This is a review of "Take Flight for a Firefight" recorded by Chasing Dragons. The review was written by Ashley Battye in 2012.

In December of last year, with the release of their first EP just a few short months away, Chasing Dragons faced the thankless task of finding a new member with bass player Joe (who has no surname apparently) departing. Now if Joe was the lead guitarist, I would have been worried for the band, but unless he got the call to replace Rob Trujillo in Metallica, or just can't stand heavy rock music, I'm starting to think the guy may have been stricken by a bout of unbelievable stupidity, and I wouldn't be at all surprised if he was sat in a corner somewhere right now, crying about what an idiot he's been. Why, you ask would he be doing this? Well, because it's rare that you come across a band with so much commercial potential as Chasing Dragons; I really can see them hitting the dizzying heights of Kerrang! magazine front covers and top 20 album sales - one day.

Thankfully though, a bassist called Ant (who also has no surname) has been recruited to the role, and now all seems well in the Chasing Dragons camp.

So, on to the EP then, and I have to be honest and say that it's a long way from being the best heavy rock/metal record I've heard from a band at this level, but unlike many of the others, it does have those little sparks of magic that my lead them to future success. First of all, there are the vocals; any band wanting to go somewhere needs a vocalist with a great voice that fits the music, and singer Tank (seriously?) certainly has this. More often than not it's the difference between a major label deal (and let's face it, any artist who says that they are happier with an indie label are lying) and your demo being tossed in the bin. Secondly, the lead guitar work; it's very Adrian Smith, and is as good if not better than most of the stuff I heard at Download last year; this chap definitely knows how to write a solo that is quick, yet appealing to those of us who don't appreciate that DragonForce style showing off nonsense. Also, it became apparent quite quickly that these guys, or those advising them at least, are wise enough to know that music alone isn't enough to take a band to the next level; their website is polished and professional, they're doing the right things to build a decent fan base, and they have the look-very important indeed.

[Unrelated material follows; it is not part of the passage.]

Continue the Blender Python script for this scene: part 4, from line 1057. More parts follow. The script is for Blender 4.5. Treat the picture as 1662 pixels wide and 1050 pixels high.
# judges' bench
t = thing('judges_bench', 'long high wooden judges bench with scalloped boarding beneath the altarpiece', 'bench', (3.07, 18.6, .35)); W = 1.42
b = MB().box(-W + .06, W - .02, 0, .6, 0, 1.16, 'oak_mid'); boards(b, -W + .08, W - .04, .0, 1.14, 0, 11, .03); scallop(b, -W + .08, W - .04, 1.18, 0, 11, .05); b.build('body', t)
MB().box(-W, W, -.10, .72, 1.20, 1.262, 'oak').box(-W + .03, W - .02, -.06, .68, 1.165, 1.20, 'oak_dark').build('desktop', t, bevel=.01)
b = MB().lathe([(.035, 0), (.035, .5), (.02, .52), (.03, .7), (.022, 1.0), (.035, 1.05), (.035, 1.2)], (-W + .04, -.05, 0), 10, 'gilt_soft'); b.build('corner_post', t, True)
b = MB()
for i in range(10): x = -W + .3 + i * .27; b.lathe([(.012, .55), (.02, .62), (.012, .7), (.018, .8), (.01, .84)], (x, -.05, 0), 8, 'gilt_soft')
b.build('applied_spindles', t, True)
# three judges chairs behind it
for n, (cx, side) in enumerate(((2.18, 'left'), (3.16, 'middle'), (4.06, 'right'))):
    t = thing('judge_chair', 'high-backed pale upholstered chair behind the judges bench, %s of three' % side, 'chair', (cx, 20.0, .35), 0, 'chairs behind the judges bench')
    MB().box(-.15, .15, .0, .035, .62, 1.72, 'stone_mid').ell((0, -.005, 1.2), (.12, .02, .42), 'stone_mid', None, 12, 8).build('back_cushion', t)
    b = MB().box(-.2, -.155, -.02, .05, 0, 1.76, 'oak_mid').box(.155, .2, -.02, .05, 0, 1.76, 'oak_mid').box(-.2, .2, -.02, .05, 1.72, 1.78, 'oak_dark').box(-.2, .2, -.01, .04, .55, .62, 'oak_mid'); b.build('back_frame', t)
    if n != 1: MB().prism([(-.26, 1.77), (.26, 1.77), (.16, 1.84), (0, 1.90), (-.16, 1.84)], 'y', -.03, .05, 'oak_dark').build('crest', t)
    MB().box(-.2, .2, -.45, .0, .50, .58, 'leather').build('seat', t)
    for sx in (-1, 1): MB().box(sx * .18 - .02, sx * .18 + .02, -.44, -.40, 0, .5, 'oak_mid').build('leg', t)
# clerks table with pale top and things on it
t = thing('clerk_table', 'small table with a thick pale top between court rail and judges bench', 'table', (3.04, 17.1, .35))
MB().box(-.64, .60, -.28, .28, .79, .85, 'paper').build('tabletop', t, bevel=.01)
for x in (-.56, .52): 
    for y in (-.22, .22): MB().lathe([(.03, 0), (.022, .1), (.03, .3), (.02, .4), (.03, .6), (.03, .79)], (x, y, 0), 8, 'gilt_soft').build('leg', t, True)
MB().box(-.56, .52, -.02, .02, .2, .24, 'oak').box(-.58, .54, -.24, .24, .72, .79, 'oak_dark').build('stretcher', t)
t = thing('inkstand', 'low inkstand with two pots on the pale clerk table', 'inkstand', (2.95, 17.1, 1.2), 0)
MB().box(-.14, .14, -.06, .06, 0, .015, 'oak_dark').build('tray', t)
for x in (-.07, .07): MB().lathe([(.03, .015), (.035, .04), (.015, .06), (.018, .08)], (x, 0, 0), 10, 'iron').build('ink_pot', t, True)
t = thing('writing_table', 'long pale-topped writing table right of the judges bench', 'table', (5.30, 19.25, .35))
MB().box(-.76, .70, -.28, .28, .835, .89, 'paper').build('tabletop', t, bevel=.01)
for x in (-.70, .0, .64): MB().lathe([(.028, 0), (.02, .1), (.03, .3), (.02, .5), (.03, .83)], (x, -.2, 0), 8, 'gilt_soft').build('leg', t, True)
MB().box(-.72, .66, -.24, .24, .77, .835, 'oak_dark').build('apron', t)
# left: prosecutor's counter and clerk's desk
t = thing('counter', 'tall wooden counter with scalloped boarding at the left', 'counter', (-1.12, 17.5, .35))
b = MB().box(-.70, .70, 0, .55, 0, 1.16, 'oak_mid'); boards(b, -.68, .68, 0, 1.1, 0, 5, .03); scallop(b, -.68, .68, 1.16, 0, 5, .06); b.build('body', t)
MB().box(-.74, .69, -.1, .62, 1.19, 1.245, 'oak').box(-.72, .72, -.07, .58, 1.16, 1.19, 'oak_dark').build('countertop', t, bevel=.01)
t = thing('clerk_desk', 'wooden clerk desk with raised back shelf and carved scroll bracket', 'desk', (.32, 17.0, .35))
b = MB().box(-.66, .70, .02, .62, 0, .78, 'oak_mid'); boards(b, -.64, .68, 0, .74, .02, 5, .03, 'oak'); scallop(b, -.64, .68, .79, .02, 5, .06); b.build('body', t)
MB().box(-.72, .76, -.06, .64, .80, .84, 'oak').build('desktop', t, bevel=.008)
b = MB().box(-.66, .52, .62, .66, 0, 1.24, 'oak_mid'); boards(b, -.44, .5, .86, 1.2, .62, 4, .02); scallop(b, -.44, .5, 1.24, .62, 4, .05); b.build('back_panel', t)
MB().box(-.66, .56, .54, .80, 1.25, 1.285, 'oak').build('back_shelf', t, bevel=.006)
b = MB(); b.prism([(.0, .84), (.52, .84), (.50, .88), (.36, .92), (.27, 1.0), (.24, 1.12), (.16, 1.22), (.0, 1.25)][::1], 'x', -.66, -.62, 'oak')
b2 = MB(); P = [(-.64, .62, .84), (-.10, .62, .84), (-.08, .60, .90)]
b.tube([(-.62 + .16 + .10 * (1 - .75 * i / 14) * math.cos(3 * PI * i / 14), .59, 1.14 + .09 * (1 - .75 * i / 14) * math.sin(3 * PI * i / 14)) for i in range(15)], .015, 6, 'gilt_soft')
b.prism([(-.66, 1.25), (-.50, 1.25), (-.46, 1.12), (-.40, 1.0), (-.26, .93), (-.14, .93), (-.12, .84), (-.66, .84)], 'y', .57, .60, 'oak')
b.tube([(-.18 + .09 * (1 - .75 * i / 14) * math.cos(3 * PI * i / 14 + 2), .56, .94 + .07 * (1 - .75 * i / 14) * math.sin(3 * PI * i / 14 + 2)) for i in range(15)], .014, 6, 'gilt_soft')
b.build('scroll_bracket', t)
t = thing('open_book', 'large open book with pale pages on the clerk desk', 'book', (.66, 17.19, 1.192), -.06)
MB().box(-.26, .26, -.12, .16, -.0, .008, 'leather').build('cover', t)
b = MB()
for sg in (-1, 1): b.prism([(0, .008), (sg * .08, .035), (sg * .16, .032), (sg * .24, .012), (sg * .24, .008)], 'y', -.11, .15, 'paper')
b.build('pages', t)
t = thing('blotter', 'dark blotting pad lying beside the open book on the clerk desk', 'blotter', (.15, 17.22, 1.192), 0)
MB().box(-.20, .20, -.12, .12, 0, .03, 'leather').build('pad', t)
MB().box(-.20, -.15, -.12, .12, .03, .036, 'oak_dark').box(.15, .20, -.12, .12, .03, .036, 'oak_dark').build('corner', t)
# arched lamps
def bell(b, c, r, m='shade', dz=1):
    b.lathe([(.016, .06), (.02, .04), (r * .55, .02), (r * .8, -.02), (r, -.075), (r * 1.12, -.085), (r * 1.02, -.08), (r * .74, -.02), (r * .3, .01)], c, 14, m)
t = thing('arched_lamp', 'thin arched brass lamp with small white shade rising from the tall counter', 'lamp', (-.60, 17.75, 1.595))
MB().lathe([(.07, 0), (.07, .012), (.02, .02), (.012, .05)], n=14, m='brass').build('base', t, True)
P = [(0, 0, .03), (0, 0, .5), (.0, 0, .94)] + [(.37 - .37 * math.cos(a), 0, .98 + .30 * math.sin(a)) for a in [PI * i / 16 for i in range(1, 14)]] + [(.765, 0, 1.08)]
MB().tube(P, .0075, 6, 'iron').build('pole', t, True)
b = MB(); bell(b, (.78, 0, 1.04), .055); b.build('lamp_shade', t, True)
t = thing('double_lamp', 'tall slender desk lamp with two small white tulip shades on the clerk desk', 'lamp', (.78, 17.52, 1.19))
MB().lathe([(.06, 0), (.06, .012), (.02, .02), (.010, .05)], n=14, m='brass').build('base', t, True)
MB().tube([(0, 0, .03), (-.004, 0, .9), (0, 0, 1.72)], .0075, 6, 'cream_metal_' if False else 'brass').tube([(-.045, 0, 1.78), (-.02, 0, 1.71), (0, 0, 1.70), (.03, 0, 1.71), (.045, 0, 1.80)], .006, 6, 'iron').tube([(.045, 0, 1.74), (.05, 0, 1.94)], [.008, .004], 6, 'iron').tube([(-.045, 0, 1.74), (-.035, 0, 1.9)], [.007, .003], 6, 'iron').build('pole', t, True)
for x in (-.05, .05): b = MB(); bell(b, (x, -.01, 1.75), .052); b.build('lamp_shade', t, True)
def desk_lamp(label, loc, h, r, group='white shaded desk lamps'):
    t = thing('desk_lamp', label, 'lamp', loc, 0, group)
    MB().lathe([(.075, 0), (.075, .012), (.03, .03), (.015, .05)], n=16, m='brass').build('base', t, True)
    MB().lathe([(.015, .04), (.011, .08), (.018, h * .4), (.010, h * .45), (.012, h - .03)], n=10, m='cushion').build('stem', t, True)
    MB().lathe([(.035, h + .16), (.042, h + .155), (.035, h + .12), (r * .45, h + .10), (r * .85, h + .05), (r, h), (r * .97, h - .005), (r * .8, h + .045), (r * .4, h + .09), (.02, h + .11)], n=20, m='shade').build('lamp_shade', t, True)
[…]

Opening 'Take Flight for a Firefight' is a track called 'Spawn of the Succubus', and after almost 4 minutes of research, I found out that a Succubus is not just a monster in South Park; it's a demonic female spirit that steals semen from the men she seduces, used it to impregnate human females, and then this, for some reason, produces children that are deformed and prone to evil deeds - these are the spawn of the Succubus - maybe Eric Pickles is one? Or Carlos Tevez? Anyway, the song itself is built around a guitar part that comes straight out of the Zakk Wylde school of riff writing; very heavy, very energetic and a great way to kick things off.

As far as possible singles go, 'Seeds of Tomorrow' must definitely rank high in the list; its strong melodies, rebellious spirit and poppy overtones will scream 'buy me' to any teenager with dyed black hair, piercings and whose preferred method of communication is grunting. It is very different to 'Spawn of the Succubus' though, and this brings me on to the problem Chasing Dragons have at this moment; their song writing is very inconsistent, not in quality, but in style - it's like they're not sure if they want to be Bullet for my Valentine, Paramore or Iron Maiden - and I'm afraid this kind of inconsistency just won't wash in today's one chance industry that demands instant success and a quick return on its investments.

The EP ends with acoustic versions of two of the record's full instrumental tracks - 'Spawn of the Succubus' and 'Into the Pit' - and like when Nirvana did their unplugged session, it's a great insight into the band's song writing and shows just how stunning even some of the heaviest and most mosh-worthy music around can sound when stripped down to the bare bones.

The artistic maturity that Chasing Dragons need will come with time I'm sure, and in a genre that promotes long hair, tattoos, make-up and beards, judging someone's age is difficult, but I'm fairly certain that the clocks are on their side. In the meantime though, these guys should probably be given the same kind of nurturing and protection any smart business gives to its cash cow, because y'know what? One day, they may very well be one.